[L]et us concede for the sake of argument that there is, say, $10 billion in total reconstruction spending, and that this money sucks only unemployed workers back into production; no other output suffers. Just for a specific example, suppose that the $10 billion ends up going to 1 million previously unemployed workers, who each earn $10,000 over a few months repairing the damage. Official GDP goes up, because (by assumption) the output on other items follows the same path it otherwise would have, and now in addition we have the “finished goods and services” of the new window panes, shingles, telephone lines, etc. being produced over the next few months. Can we say in this case that the storm “helped the economy”?
We might say this, if we take “the economy” to be the same thing as “official GDP,” but in so doing we have totally severed the connection between conventional metrics of economic health and actual human welfare.

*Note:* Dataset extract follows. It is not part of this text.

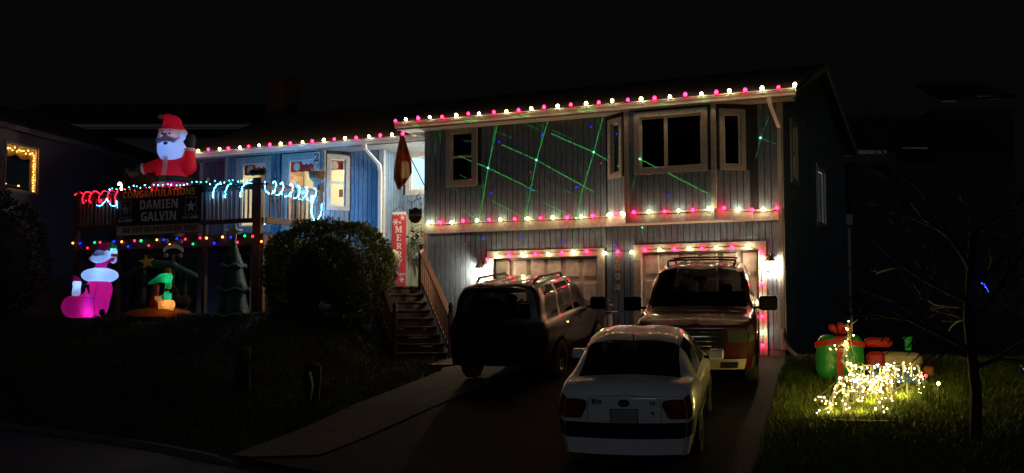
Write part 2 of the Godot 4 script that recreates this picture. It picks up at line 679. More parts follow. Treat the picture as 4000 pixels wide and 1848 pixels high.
	nylon("nylon_green", lin(0.03, 0.4, 0.12), 1.0)
	nylon("nylon_tan", lin(0.24, 0.11, 0.04), 0.9)
	nylon("nylon_lamb", lin(0.8, 0.68, 0.5), 1.1)
	nylon("nylon_gift", lin(0.02, 0.19, 0.03), 0.4).roughness = 0.3
	nylon("nylon_ribbon", lin(0.4, 0.02, 0.02), 0.5)
	nylon("nylon_cream", lin(0.42, 0.36, 0.24), 0.4)
	nylon("nylon_blue", lin(0.04, 0.12, 0.25), 0.4)
	nylon("nylon_orange", lin(0.4, 0.11, 0.015), 0.4)
	nylon("nylon_tree", lin(0.006, 0.026, 0.015), 0.2)
	mat("dull_hem", lin(0.16, 0.17, 0.17), 0.8)
	nylon("nylon_dark_green", lin(0.008, 0.03, 0.014), 0.2)

# ---------------------------------------------------------------- walls, windows, roof
func frame_of(org: Vector3, dir: Vector3) -> Transform3D:
	return Transform3D(Basis(dir, Vector3.UP, dir.cross(Vector3.UP)), org)

func free_spans(y0: float, y1: float, u0: float, u1: float, holes: Array) -> Array:
	var cuts := []
	for h in holes:
		if h[0] < u1 - 0.001 and h[1] > u0 + 0.001:
			cuts.append([h[2], h[3]])
	cuts.sort_custom(func(a, b): return a[0] < b[0])
	var out := []
	var y := y0
	for c in cuts:
		if c[0] > y + 0.02:
			out.append([y, minf(c[0], y1)])
		y = maxf(y, c[1])
	if y < y1 - 0.02:
		out.append([y, y1])
	return out

# a wall slab behind its face, with holes [u0, u1, y0, y1]
func wall(p: Node, called: String, org: Vector3, dir: Vector3, width: float, y0: float, y1: float, holes: Array, thick: float, m: Material) -> MeshInstance3D:
	var us := [0.0, width]
	for h in holes:
		us.append(clampf(h[0], 0, width))
		us.append(clampf(h[1], 0, width))
	us.sort()
	var st := begin()
	for k in us.size() - 1:
		if us[k + 1] - us[k] < 0.005:
			continue
		for s in free_spans(y0, y1, us[k], us[k + 1], holes):
			box_into(st, Vector3(us[k], s[0], -thick), Vector3(us[k + 1], s[1], 0))
	return put(p, called, done(st, false), m, frame_of(org, dir))

func boards(p: Node, org: Vector3, dir: Vector3, width: float, y0: float, y1: float, holes: Array, m: Material, pitch := 0.137) -> void:
	var n := dir.cross(Vector3.UP)
	var cnt := int(round(width / pitch))
	var w := width / cnt
	for k in cnt:
		for s in free_spans(y0, y1, k * w, (k + 1) * w, holes):
			if s[1] - s[0] < 0.03:
				continue
			var c := org + dir * (k + 0.5) * w + n * (0.0095 + rng.randf() * 0.003) + Vector3(0, (s[0] + s[1]) / 2, 0)
			put(p, "siding_board", unit_box, m, Transform3D(Basis(dir, Vector3.UP, n) * Basis.from_scale(Vector3(w - 0.016, s[1] - s[0], 0.016)), c))

func window(p: Node, org: Vector3, dir: Vector3, u0: float, u1: float, y0: float, y1: float, style := "single", trim := 0.11) -> Node3D:
	var o := Node3D.new()
	o.name = "window"
	o.transform = frame_of(org, dir)
	p.add_child(o, true)
	var st := begin()
	var z := 0.045
	box_into(st, Vector3(u0 - trim, y1, -0.02), Vector3(u1 + trim, y1 + trim, z))
	box_into(st, Vector3(u0 - trim, y0 - trim, -0.02), Vector3(u1 + trim, y0, z))
	box_into(st, Vector3(u0 - trim, y0, -0.02), Vector3(u0, y1, z))
	box_into(st, Vector3(u1, y0, -0.02), Vector3(u1 + trim, y1, z))
	put(o, "frame", done(st, false), M.trim)
	st = begin()
	var s := 0.04
	var f := -0.012
	var b := -0.05
	box_into(st, Vector3(u0, y0, b), Vector3(u0 + s, y1, f))
	box_into(st, Vector3(u1 - s, y0, b), Vector3(u1, y1, f))
	box_into(st, Vector3(u0 + s, y0, b), Vector3(u1 - s, y0 + s, f))
	box_into(st, Vector3(u0 + s, y1 - s, b), Vector3(u1 - s, y1, f))
	if style == "hung":
		box_into(st, Vector3(u0 + s, (y0 + y1) / 2 - 0.03, b), Vector3(u1 - s, (y0 + y1) / 2 + 0.03, f + 0.01))
	elif style == "slider":
		var mx := lerpf(u0, u1, 0.42)
		box_into(st, Vector3(mx - 0.035, y0 + s, b), Vector3(mx + 0.035, y1 - s, f + 0.012))
	put(o, "sash", done(st, false), M.metal_white)
	var halves := [[u0 + s, u1 - s, y0 + s, y1 - s]]
	if style == "hung":
		halves = [[u0 + s, u1 - s, y0 + s, (y0 + y1) / 2 - 0.03], [u0 + s, u1 - s, (y0 + y1) / 2 + 0.03, y1 - s]]
	elif style == "slider":
		var mx := lerpf(u0, u1, 0.42)
		halves = [[u0 + s, mx - 0.035, y0 + s, y1 - s], [mx + 0.035, u1 - s, y0 + s, y1 - s]]
	for h in halves:
		st = begin()
		quad(st, Vector3(h[0], h[2], -0.032), Vector3(h[0], h[3], -0.032), Vector3(h[1], h[3], -0.032), Vector3(h[1], h[2], -0.032))
		put(o, "pane", done(st, false), M.pane)
	return o

func strip(p: Node, called: String, lo: Vector3, hi: Vector3, m: Material) -> MeshInstance3D:
	return bx(p, called, (lo + hi) / 2, hi - lo, m)

func gutter(p: Node, x0: float, x1: float, y: float, z: float) -> void:
	# fascia board with an ogee gutter hung in front, open at the top
	strip(p, "fascia", Vector3(x0 + 0.01, y - 0.17, z - 0.14), Vector3(x1 - 0.01, y - 0.01, z - 0.105), M.trim)
	var prof := [Vector2(-0.1, 0), Vector2(-0.1, -0.13), Vector2(-0.03, -0.135), Vector2(-0.022, -0.09), Vector2(0.0, -0.05), Vector2(0.012, -0.012), Vector2(0.012, 0.0), Vector2(0.0, 0.0), Vector2(-0.01, -0.045), Vector2(-0.034, -0.09), Vector2(-0.042, -0.122), Vector2(-0.09, -0.118), Vector2(-0.09, 0)]
	var st := begin()
	flat_group(st)
	for k in prof.size():
		var a: Vector2 = prof[k]
		var b: Vector2 = prof[(k + 1) % prof.size()]
		quad(st, Vector3(x0, y + a.y, z + a.x), Vector3(x0, y + b.y, z + b.x), Vector3(x1, y + b.y, z + b.x), Vector3(x1, y + a.y, z + a.x))
	for s in [[x0, 1], [x1, -1]]:
		var c := Vector3(s[0], y - 0.06, z - 0.05)
		for k in 6:
			tri(st, c, Vector3(s[0], y + prof[k].y, z + prof[k].x), Vector3(s[0], y + prof[k + 1].y, z + prof[k + 1].x))
	put(p, "gutter", done(st, false), M.metal_white)

func flat_pipe(pts: Array, w: float, d: float) -> ArrayMesh:
	# a rectangular downpipe along points, w along x, d along z
	var st := begin()
	flat_group(st)
	for k in pts.size() - 1:
		var a: Vector3 = pts[k]
		var b: Vector3 = pts[k + 1]
		var o := [Vector3(-w, 0, d) / 2, Vector3(w, 0, d) / 2, Vector3(w, 0, -d) / 2, Vector3(-w, 0, -d) / 2]
		for i in 4:
			quad(st, a + o[i], b + o[i], b + o[(i + 1) % 4], a + o[(i + 1) % 4])
	return done(st, false)

func roof_slab(p: Node, called: String, q: Array, thick: float, m: Material) -> void:
	var st := begin()
	flat_group(st)
	var d := Vector3(0, -thick, 0)
	var n := q.size()
	for k in range(1, n - 1):
		tri(st, q[0], q[k], q[k + 1])
		tri(st, q[0] + d, q[k + 1] + d, q[k] + d)
	for k in n:
		quad(st, q[k], q[k] + d, q[(k + 1) % n] + d, q[(k + 1) % n])
	put(p, called, done(st, false), m)

func shingle_rows(p: Node, a: Vector3, b: Vector3, up: Vector3, rows: int) -> void:
	# courses of shingles from the eave a-b upwards, each a thin lapped slab in one mesh
	var st := begin()
	flat_group(st)
	var n := (b - a).cross(up).normalized()
	if n.y < 0:
		n = -n
	for k in rows:
		var o0 := up * (float(k) / rows)
		var o1 := up * (float(k + 1) / rows)
		quad(st, a + o0 + n * 0.022, a + o1 + n * 0.006, b + o1 + n * 0.006, b + o0 + n * 0.022)
		quad(st, a + o0, a + o0 + n * 0.022, b + o0 + n * 0.022, b + o0)
	var o := put(p, "shingles", done(st, false), M.shingle)
	o.set_meta("kind", "stuff")

func garage_door(p: Node, x0: float, x1: float, y1: float) -> void:
	var d := sub(p, "garage_door", Vector3((x0 + x1) / 2, 0.02, -0.13))
	var w := x1 - x0
	for r in 4:
		bx(d, "door_section", Vector3(0, y1 * (r + 0.5) / 4, 0), Vector3(w, y1 / 4 - 0.012, 0.04), M.door_panel)
		for c in 6:
			put(d, "panel", cbox(Vector3(w / 6 - 0.11, y1 / 4 - 0.13, 0.035), 0.014), M.door_panel, at(-w / 2 + w * (c + 0.5) / 6, y1 * (r + 0.5) / 4, 0.03))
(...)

For in this hypothetical case, the boost to GDP would go hand-in-hand with a demonstrable reduction in aggregate economic well-being. In particular, the people spending the $10 billion would be out $10 billion. By construction in this example, their consumption and accumulation of other durable goods is the same, but they are also spending an extra $10 billion just to repair storm damage. So their savings is necessarily lower by $10 billion, and they have nothing to show for it.
In contrast, the previously unemployed workers are up by $10 billion. Yet it’s not a simple transfer or redistribution—these people had to work for a few months to earn that money, so they didn’t actually gain a full $10 billion, as if they had just been handed the money for free. Thus, to the extent that we want to engage in aggregate measures of human well-being, the only sensible conclusion is that “society” or “America” or “the economy” is poorer on net. To repeat, this is because one group of Americans (those suffering storm damage) are down $10 billion and have nothing new to show for it, while another group of Americans (the 1 million previously unemployed who now get hired to fix the damage) are up, but not the full $10 billion, because of the value of their forfeited leisure.
The “macro” case of an economy with idle resources, suddenly being jolted out of its rut by a hurricane, is analogous to a “micro” case of a man who was laid off, agonizing over what to do with himself. Should he go back to school, apply to work at fast food restaurants, start his own lawn-cutting business…? Then, in the midst of his indecision, he realizes his house is on fire! The man suddenly knows exactly what he needs to do with himself—he has to run to the kitchen and grab the fire extinguisher. Yet would anybody dare argue that the fire, notwithstanding the property damage to the house, at least solved the man’s problem of idle labor?